Cruz's real objection is not to jurisdiction but to the merits of the claim that Trump as president committed impeachable offenses. I think he is quite wrong on that, and Cruz is not entirely clear on why he thinks the House's case falls short. Perhaps in the end Cruz will offer an opinion explaining his vote to acquit that looks something like his former chief of staff Chip Roy's statement on why did not vote for the article of impeachment in the House—the article of impeachment charges a statutory crime, and Trump's actions do not fit the statutory requirements of that crime. That is a defensible view, and further indicates why the House Democrats should have tried to include Republicans like Chip Roy in their planning for the impeachment.

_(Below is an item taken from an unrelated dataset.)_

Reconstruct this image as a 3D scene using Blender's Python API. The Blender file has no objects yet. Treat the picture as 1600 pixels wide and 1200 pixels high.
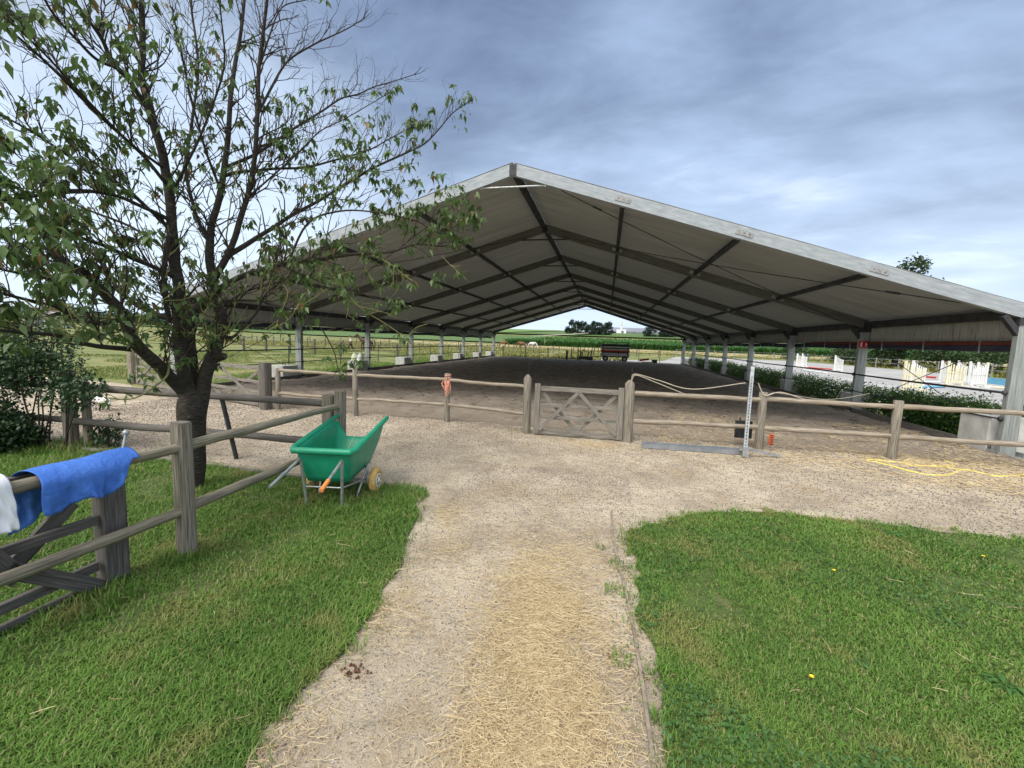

If a majority of the senators thought that the article of impeachment clearly fell short of the constitutional standard of a high crime and misdemeanor and that there was no way that they could be convinced to convict and remove after hearing arguments and evidence, then I believe that they could vote to dismiss the case without proceeding to trial. If the Senate wants to convict, it needs to hold a trial. If the Senate wants to leave the status quo undisturbed, then no trial is necessary to accomplish that result. But that requires that the Senate take a vote that indicates clearly what it is doing and senators should go on record taking responsibility for that action. They should vote on a threshold motion for a summary judgment that the exhibited articles are constitutionally deficient. But that is not a question that McConnell and Schumer agreed to put before the Senate, and Trump's legal team did not make such a motion themselves.

Cruz has made an interesting political and constitutional move by staking out this particular position. I think it is mostly defensible. But he has unfortunately and inappropriately muddied the waters by trying to pack a substantive objection into a jurisdictional vote. Cruz is acting as if the Senate was asked a question that it was not in fact ever asked. I welcome him to the correct side of the "late impeachment" question, but I wish he had done so earlier and more clearly.